We have been the signatory to and the driver of much of the international law that seeks to reduce statelessness to its minimum. I fear that in this particular case, we may, for very good reasons—in seeking to close loopholes and make neat what is essentially a not very neat kind of law—do something which will do great injustice to a very small number of people. However, it is none the less injustice if it affects but one.
My Lords, I will be brief, because I do not want to repeat the lengthy debate we had on this issue on Monday evening. That the noble Lord, Lord Avebury, has raised this again tonight, as well as the comments made by the noble Lord, Lord Deben, indicates the strength of feeling and the very grave concerns about the Government’s provisions, which would make stateless some people in this country who are currently citizens.

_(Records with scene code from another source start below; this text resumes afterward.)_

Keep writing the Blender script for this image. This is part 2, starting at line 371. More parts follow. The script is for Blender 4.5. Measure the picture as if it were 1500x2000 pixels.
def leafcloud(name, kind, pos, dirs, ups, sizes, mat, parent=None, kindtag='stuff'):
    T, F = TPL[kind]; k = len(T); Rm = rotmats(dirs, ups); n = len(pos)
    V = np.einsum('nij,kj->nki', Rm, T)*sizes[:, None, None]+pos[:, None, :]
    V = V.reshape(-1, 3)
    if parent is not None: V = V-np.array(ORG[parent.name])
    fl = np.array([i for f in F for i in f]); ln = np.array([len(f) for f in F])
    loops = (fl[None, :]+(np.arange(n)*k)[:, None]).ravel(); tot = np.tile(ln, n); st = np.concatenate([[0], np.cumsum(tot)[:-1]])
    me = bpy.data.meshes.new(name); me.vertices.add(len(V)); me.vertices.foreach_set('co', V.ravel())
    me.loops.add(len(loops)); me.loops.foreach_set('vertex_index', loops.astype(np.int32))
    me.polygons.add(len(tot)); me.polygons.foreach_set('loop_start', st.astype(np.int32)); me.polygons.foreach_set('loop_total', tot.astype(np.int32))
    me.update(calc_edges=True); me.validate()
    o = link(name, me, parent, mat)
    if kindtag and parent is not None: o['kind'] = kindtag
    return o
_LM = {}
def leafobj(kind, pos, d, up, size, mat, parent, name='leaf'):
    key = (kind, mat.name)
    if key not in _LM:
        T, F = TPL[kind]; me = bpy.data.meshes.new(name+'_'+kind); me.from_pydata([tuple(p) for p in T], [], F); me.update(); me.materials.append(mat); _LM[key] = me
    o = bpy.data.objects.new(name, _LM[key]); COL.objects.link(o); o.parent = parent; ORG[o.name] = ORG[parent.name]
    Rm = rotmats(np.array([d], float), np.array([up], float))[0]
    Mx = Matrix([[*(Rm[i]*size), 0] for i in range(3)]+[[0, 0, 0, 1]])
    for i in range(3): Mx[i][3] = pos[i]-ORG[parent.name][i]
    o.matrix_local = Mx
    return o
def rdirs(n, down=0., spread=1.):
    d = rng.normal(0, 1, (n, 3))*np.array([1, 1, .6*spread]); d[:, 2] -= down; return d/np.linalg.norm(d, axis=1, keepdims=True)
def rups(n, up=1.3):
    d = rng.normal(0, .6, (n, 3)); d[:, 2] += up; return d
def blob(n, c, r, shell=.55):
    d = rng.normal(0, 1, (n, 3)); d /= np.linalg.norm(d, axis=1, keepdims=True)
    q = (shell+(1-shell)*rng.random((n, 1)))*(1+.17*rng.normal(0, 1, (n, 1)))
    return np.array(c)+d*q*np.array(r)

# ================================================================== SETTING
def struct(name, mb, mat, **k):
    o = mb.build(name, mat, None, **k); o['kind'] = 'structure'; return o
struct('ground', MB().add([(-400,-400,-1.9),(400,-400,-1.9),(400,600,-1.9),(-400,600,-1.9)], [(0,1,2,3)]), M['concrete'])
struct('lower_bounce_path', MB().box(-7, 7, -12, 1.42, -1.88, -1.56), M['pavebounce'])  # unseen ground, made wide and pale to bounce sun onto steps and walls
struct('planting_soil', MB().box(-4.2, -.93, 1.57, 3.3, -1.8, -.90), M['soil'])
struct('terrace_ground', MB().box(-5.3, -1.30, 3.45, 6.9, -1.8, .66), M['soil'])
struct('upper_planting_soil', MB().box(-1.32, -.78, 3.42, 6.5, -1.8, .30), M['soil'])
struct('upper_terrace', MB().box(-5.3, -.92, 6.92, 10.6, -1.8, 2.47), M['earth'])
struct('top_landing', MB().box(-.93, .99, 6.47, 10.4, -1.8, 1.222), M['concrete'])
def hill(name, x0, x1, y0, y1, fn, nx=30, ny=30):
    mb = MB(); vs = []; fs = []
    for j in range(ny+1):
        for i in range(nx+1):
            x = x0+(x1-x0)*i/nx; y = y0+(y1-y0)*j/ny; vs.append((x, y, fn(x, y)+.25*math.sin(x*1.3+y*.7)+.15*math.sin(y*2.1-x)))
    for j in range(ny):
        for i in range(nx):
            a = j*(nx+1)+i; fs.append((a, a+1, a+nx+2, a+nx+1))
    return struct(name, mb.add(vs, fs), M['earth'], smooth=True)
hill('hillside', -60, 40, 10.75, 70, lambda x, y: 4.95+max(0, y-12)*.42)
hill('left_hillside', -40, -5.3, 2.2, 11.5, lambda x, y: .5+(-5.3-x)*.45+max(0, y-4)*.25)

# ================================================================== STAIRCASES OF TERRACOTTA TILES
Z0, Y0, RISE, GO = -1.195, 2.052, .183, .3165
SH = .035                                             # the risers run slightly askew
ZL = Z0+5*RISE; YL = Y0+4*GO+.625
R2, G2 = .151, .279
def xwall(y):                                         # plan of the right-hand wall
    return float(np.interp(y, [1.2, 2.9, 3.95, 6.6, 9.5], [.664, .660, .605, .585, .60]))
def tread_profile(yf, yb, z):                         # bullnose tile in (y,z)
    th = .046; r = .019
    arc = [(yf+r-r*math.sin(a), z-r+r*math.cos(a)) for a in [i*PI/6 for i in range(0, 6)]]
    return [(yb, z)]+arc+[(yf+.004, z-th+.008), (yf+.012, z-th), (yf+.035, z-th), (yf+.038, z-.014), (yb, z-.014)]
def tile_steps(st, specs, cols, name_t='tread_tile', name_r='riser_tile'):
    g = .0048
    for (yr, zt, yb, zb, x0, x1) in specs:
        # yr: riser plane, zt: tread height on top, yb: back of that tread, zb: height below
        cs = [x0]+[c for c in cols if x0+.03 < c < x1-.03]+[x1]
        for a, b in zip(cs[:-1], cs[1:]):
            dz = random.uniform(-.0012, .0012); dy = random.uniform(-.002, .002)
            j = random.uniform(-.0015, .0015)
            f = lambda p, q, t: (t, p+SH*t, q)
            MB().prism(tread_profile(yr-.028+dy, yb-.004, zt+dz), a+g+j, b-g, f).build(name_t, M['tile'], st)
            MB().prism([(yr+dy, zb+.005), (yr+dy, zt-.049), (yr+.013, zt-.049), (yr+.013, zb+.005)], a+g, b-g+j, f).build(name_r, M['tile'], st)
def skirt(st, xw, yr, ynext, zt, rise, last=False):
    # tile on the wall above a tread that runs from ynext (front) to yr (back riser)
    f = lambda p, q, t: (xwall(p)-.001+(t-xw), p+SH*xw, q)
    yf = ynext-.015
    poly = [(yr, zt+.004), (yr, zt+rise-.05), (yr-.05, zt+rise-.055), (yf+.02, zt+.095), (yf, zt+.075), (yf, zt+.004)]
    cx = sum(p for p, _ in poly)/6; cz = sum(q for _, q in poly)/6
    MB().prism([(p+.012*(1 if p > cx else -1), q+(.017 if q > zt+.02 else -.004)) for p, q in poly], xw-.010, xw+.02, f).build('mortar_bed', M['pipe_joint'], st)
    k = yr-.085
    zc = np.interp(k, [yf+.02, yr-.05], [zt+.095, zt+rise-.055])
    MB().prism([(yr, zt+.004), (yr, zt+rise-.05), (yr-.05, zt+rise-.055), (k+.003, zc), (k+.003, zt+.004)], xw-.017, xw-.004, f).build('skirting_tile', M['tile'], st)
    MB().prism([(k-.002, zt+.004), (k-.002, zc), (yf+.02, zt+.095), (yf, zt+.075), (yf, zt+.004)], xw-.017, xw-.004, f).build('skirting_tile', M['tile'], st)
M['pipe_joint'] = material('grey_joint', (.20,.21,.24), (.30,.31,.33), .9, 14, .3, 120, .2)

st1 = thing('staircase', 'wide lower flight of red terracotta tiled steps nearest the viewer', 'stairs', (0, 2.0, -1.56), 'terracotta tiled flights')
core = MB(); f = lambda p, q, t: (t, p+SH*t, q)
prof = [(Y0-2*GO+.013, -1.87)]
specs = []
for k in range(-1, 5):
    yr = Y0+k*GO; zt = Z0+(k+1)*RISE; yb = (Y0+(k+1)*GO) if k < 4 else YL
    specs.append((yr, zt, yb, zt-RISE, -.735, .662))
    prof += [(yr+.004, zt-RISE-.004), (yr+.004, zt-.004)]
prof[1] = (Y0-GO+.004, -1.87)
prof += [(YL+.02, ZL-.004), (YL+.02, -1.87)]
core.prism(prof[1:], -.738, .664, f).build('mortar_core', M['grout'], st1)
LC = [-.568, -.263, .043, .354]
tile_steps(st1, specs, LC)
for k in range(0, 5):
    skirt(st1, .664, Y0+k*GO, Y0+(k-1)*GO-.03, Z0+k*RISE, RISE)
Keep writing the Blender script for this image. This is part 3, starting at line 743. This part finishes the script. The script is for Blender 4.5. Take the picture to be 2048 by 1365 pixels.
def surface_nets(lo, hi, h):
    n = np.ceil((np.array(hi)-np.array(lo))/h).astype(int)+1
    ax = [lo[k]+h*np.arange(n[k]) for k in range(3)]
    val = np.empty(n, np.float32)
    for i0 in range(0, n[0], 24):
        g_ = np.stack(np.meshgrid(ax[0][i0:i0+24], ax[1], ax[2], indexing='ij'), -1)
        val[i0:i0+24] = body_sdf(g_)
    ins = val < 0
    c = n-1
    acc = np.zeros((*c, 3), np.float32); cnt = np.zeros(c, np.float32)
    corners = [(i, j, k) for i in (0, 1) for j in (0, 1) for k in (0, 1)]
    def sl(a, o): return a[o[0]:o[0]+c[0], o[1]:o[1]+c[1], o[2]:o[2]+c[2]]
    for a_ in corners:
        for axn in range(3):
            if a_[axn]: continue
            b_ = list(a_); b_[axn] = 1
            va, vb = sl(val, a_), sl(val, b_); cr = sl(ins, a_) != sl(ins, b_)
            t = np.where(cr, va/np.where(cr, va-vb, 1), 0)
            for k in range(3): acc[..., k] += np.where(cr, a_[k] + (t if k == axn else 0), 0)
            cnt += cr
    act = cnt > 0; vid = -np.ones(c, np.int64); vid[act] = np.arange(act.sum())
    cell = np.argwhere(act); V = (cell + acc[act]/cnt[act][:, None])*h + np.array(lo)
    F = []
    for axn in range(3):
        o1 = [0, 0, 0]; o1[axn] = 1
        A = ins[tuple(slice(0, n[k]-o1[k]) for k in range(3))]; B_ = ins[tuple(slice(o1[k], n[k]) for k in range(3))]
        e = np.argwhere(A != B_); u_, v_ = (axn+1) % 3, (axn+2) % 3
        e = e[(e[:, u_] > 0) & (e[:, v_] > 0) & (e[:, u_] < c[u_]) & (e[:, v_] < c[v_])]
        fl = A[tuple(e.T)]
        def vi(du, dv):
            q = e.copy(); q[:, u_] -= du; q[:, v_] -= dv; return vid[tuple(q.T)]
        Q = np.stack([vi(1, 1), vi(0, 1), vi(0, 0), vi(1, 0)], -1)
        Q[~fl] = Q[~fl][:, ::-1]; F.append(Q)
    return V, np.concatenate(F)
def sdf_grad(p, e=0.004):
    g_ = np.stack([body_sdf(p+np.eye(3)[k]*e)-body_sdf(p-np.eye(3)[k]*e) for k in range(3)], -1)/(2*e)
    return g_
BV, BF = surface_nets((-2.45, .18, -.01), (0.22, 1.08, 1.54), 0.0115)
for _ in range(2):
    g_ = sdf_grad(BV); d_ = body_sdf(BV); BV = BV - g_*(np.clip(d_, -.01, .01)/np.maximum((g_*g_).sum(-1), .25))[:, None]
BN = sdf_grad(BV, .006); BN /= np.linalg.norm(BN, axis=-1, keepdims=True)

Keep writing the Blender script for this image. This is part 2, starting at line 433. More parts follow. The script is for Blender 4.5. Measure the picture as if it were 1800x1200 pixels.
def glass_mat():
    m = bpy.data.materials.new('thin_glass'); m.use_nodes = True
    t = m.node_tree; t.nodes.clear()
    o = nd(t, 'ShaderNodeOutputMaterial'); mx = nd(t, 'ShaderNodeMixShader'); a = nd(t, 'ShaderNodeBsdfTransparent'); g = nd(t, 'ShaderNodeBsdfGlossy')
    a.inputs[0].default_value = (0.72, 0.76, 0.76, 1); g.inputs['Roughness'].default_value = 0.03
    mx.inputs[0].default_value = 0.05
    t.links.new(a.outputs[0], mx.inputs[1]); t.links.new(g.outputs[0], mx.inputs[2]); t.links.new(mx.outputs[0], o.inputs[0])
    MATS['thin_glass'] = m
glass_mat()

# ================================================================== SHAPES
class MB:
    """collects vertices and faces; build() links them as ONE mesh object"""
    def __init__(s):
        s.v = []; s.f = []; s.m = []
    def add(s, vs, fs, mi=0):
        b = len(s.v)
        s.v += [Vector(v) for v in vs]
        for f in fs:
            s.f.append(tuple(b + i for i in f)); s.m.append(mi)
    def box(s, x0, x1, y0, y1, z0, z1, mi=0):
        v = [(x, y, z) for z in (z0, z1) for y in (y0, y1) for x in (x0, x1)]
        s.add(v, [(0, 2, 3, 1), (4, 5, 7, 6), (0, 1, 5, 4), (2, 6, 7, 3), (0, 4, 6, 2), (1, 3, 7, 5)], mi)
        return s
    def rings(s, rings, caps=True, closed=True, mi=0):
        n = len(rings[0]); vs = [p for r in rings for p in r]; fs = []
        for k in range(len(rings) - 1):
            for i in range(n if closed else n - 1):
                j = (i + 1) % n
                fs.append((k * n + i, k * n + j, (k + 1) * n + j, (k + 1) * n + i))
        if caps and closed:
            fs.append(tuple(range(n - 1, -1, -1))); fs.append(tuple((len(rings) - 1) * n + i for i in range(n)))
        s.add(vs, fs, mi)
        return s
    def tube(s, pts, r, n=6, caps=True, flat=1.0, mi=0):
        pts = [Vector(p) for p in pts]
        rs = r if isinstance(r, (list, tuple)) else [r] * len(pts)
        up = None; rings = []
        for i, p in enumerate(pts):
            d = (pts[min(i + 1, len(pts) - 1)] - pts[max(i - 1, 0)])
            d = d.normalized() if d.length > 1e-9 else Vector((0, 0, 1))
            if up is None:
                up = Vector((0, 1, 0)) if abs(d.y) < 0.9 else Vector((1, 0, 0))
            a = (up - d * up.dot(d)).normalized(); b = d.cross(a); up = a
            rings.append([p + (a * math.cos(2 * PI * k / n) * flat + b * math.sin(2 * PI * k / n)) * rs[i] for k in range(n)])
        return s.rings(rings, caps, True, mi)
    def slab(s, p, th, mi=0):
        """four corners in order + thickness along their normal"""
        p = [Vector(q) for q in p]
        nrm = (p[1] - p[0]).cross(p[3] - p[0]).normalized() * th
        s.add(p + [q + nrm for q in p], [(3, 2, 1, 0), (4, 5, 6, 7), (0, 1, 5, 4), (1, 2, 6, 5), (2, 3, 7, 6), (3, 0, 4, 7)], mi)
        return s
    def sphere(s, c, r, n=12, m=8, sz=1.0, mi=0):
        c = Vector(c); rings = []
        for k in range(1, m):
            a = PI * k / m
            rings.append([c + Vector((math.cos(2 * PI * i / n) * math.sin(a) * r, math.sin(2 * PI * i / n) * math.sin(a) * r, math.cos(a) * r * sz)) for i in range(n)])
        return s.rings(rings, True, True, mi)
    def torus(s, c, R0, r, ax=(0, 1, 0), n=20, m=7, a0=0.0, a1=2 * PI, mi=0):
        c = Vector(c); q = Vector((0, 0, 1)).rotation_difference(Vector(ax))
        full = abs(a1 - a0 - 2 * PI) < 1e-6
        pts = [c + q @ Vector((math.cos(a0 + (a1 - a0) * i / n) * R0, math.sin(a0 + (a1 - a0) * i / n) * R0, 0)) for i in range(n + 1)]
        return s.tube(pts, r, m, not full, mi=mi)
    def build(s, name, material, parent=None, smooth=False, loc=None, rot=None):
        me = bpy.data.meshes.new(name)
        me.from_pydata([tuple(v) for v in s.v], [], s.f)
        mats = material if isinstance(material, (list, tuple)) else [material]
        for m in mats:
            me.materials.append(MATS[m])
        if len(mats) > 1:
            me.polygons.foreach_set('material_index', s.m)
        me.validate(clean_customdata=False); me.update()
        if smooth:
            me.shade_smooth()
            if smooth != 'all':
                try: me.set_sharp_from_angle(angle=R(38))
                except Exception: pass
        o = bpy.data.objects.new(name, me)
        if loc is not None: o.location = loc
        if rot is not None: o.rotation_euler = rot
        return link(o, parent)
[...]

The issue was never, as the noble Lord perhaps thought on Monday, about the withdrawal and deprivation of citizenship, but about the consequences of making people stateless, not just for that individual but for public safety, national and international security. The noble Lord, Lord Avebury, made the point about somebody either being trapped, stateless, in this country, and our obligation to that individual, or somebody being isolated overseas, with the implications that that has for the security of that country and our relationship with it.